Number of sequence descriptors currently stored.

set(self, name: str, tensor: onnx_light.onnx_py._onnxpyoptim.shape_inference.OptimTensor) None#

Inserts or replaces the tensor descriptor stored under name.

set_custom_shape_inference_function(self, domain: str, op_type: str, fn: collections.abc.Callable) None#

Registers a Python callback for (domain, op_type). The callback receives (ctx, node) and can populate output descriptors in ctx. An empty domain is normalised to ai.onnx.

set_opset_version(self, domain: str, opset_version: int) None#

Records the opset version for domain. An empty domain is normalised to ai.onnx.

size(self) int#

Number of tensor descriptors currently stored.
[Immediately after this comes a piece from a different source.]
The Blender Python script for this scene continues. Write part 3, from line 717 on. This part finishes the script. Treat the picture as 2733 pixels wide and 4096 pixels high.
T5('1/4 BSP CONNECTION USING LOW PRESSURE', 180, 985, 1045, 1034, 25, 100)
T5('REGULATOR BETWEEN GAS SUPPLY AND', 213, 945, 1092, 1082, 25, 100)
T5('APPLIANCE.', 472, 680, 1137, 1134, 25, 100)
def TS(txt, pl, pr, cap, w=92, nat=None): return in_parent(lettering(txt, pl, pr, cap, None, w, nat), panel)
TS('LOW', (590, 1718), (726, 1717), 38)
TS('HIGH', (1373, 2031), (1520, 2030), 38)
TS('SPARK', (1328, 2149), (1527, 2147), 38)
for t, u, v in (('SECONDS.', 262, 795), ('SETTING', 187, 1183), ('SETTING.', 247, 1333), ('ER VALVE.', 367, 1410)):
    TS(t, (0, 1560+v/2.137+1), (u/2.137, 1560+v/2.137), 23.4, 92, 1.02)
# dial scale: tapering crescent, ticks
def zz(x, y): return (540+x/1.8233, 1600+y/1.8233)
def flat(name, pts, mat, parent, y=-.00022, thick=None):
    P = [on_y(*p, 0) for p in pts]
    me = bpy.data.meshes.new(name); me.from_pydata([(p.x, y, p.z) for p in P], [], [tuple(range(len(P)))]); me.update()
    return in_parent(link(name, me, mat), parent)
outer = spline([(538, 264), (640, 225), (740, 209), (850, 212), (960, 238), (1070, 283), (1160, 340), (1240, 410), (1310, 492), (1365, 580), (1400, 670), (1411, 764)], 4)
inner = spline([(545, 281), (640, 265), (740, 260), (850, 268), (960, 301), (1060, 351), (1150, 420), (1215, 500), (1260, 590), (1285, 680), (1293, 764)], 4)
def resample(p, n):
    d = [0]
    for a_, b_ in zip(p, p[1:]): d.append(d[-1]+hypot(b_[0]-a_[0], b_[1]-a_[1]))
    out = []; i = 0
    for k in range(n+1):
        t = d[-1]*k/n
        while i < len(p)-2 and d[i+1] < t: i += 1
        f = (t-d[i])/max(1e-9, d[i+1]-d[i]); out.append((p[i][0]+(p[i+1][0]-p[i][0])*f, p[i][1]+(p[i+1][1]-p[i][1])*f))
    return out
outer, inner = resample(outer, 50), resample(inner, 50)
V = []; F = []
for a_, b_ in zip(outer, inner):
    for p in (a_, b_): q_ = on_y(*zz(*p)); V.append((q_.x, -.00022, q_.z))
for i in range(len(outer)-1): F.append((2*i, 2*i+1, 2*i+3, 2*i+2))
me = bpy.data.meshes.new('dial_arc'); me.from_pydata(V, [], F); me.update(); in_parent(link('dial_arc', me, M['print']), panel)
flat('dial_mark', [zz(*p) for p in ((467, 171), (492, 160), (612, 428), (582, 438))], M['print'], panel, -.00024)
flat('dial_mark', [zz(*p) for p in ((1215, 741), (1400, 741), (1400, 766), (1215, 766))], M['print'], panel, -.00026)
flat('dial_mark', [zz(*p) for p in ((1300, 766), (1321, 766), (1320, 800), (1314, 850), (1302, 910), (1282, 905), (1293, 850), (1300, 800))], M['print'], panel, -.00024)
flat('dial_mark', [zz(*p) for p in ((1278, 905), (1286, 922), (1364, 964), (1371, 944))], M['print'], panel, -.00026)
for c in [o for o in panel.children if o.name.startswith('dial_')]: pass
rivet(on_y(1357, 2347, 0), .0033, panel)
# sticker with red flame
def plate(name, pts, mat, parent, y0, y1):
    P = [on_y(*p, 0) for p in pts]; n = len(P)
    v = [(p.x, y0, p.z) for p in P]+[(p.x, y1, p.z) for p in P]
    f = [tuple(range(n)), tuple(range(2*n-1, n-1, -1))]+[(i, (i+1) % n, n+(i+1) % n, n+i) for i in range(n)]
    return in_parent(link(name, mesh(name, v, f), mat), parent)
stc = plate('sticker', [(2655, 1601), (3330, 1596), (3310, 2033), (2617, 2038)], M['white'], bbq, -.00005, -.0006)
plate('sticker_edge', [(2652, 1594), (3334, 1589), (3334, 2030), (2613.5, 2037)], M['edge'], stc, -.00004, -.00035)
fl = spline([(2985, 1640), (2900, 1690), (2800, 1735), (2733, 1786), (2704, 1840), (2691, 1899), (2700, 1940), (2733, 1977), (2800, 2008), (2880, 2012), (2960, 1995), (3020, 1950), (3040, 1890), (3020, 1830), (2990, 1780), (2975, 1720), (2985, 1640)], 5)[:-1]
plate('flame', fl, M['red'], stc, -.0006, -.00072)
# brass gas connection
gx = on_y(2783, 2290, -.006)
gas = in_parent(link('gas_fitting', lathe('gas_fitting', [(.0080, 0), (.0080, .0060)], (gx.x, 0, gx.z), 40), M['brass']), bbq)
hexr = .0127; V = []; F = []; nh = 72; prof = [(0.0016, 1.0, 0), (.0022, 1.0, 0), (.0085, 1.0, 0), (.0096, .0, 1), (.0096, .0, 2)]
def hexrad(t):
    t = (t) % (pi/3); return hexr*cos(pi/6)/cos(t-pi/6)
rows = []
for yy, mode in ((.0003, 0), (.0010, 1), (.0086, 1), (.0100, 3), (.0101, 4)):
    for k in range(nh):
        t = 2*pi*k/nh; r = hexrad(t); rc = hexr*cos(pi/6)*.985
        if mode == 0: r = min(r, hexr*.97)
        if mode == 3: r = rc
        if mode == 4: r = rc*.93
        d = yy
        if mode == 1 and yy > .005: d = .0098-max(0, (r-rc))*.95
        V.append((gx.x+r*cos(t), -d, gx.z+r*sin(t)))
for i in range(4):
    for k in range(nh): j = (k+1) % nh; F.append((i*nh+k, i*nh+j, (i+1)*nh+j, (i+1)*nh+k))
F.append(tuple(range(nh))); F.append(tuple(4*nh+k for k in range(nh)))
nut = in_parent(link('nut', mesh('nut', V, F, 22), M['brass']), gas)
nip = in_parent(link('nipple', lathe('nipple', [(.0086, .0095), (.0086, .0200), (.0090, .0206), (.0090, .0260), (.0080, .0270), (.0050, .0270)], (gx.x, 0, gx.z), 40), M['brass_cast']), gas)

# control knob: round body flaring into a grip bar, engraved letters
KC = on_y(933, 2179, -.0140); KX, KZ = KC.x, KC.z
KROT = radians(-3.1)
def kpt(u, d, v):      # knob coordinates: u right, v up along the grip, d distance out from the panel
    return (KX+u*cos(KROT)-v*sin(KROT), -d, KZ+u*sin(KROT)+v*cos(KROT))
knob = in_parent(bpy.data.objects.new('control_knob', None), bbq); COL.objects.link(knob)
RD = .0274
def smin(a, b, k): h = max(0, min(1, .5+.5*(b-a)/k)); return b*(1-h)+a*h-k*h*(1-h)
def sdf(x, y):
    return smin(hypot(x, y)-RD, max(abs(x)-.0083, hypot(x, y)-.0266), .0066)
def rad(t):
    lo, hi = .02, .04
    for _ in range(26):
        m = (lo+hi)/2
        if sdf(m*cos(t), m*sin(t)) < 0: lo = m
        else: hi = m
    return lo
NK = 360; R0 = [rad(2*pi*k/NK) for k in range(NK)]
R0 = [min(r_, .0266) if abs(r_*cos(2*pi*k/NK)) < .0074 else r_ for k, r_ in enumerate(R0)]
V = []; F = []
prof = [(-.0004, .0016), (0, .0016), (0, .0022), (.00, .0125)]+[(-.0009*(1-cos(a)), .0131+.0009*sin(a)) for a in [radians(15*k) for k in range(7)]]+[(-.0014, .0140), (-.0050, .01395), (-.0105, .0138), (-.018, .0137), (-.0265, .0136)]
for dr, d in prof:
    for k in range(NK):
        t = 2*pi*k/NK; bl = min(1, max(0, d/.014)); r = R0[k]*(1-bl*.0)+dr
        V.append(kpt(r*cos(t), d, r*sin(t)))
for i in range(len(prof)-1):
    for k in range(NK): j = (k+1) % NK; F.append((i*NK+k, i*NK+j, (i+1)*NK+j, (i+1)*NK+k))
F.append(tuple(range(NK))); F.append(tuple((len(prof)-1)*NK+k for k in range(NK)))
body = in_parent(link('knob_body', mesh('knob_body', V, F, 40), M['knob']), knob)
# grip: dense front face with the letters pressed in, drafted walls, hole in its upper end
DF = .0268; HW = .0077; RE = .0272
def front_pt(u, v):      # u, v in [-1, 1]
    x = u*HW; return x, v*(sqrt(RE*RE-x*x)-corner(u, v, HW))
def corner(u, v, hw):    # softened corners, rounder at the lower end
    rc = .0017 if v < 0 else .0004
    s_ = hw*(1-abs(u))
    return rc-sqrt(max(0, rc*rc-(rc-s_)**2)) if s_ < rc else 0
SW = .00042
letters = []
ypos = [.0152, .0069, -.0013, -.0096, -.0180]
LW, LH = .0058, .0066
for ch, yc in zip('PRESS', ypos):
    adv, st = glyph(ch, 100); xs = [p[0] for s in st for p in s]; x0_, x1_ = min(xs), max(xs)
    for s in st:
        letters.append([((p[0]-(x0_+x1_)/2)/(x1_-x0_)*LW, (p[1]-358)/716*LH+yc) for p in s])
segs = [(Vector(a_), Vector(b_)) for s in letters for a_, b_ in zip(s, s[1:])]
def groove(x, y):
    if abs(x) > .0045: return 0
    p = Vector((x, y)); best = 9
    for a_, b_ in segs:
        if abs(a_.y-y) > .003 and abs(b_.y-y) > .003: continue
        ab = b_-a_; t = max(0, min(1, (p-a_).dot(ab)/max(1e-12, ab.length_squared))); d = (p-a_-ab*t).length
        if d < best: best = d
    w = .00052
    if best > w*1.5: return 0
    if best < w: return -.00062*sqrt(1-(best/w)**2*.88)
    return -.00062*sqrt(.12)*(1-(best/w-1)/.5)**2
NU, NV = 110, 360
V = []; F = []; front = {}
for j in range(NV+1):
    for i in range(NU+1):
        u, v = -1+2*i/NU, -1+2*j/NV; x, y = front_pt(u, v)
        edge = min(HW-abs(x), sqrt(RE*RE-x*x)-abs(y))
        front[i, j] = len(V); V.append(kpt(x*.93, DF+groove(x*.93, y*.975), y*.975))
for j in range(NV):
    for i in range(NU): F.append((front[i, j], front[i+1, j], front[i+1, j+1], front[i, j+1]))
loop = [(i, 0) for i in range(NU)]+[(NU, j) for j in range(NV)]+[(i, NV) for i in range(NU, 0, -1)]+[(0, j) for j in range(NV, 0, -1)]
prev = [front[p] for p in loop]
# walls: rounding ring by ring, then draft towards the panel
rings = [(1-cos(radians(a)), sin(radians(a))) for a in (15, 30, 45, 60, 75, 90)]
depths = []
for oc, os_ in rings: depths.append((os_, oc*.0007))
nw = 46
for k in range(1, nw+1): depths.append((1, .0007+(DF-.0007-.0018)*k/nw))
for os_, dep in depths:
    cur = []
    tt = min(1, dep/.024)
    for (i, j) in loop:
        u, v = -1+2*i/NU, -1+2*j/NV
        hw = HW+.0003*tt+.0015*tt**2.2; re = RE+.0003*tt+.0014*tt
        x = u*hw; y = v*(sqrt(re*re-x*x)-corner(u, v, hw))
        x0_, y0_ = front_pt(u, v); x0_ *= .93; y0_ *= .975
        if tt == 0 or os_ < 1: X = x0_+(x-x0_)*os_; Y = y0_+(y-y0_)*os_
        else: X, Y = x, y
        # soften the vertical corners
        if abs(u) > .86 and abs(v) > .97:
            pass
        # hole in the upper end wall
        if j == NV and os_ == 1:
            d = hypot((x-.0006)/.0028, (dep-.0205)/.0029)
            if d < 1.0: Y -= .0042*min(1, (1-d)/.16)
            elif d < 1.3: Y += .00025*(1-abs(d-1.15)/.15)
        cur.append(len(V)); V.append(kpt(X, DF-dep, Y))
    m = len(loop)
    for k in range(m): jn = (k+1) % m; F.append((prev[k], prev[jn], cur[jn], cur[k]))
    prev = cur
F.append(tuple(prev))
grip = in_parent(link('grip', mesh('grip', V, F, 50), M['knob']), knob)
subgraph_context(self, node_index: int, attr_name: str) onnx_light.onnx_py._onnxpyoptim.shape_inference.ShapesContext#

Returns the child ShapesContext retained for the subgraph attr_name of the control-flow node at node_index. Raises IndexError if absent.

subgraph_context_keys(self) list#

Returns retained child-context keys as (node_index, attr_name) tuples.

subgraph_contexts_size(self) int#

Number of retained child contexts.

onnx_light.onnx_optim.shape_inference.infer_shapes_model(model, prefill_with_value_info_output: bool = False) None#

Runs shape inference on a ModelProto in place.

Seeds the shape-inference context from the model’s opset_import, graph initializers and graph inputs, runs per-operator shape inference on every node of the main graph, and writes the inferred element types and shapes back into model.graph.output and model.graph.value_info.

Parameters:
  • model – A ModelProto to mutate in place.

  • prefill_with_value_info_output – When True, prefill from model.graph.value_info and model.graph.output and prefer these anchors when there is a non-conflicting end-state alternative.

Raises:

ValueError – If shape inference rejects a node (for example because of an unsupported op type) or if model has no graph.